Aiful Leads Gain in Consumer Lenders on Rule Easing: Tokyo Mover

Aiful Corp. led gains in Japanese consumer-finance stocks after the Nikkei newspaper reported that the ruling party is considering loosening lending restrictions.

Aiful jumped 11 percent, the most since September, to 346 yen at the close of trading in Tokyo. Aplus Financial Co., Orient Corp. and Acom Co. all climbed more than 7 percent.
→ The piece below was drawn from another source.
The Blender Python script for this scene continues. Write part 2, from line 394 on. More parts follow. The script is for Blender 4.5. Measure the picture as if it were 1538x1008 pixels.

They were among the top seven gainers on the benchmark Topix index, which fell 0.2 percent.

The Liberal Democratic Party is considering a proposal to restore the ceiling on interest rates to 29.2 percent from 20 percent to make it easier for smaller businesses to procure funds, the Nikkei reported on April 19. The cap was lowered as part of a government crackdown to protect borrowers.

“The report on interest-rate easing is clearly pushing non-banks higher,” said Takehito Yamanaka, an analyst at Credit Suisse Group AG in Tokyo. “Debate on moneylending business restrictions is drawing a lot of attention and will have a positive impact on those shares for the time being.”

The LDP aims to revise the rate cap in the current parliament session, the Nikkei reported, without citing anyone. An official from the party’s policy research council wasn’t immediately available to comment on the report.

Aplus Financial, a unit of Shinsei Bank Ltd., surged 13 percent, the most since September. Orient advanced 13 percent and Acom climbed 7.7 percent. J Trust Co., which bought bankrupt consumer lender Takefuji Corp. in 2011, rose 10 percent.

Industry Crackdown

Consumer-finance firms had to reduce interest rates and cap lending to low-income clients under changes to the law in 2010. The clampdown also forced lenders to refund billions of dollars in overcharged interest, leading to the collapse of Takefuji that year.

The industry is showing signs of a recovery. Acom, the nation’s biggest consumer lender, forecast last May that loans will jump 11 percent to 800 billion yen ($7.8 billion) in the two years ending March 2016.

Rising import costs and a sales-tax increase are squeezing consumers and small businesses in the world’s third-largest economy. That may force some to increase borrowing from consumer lenders, Junichi Shimizu, an analyst at Deutsche Bank AG in Tokyo, said last month.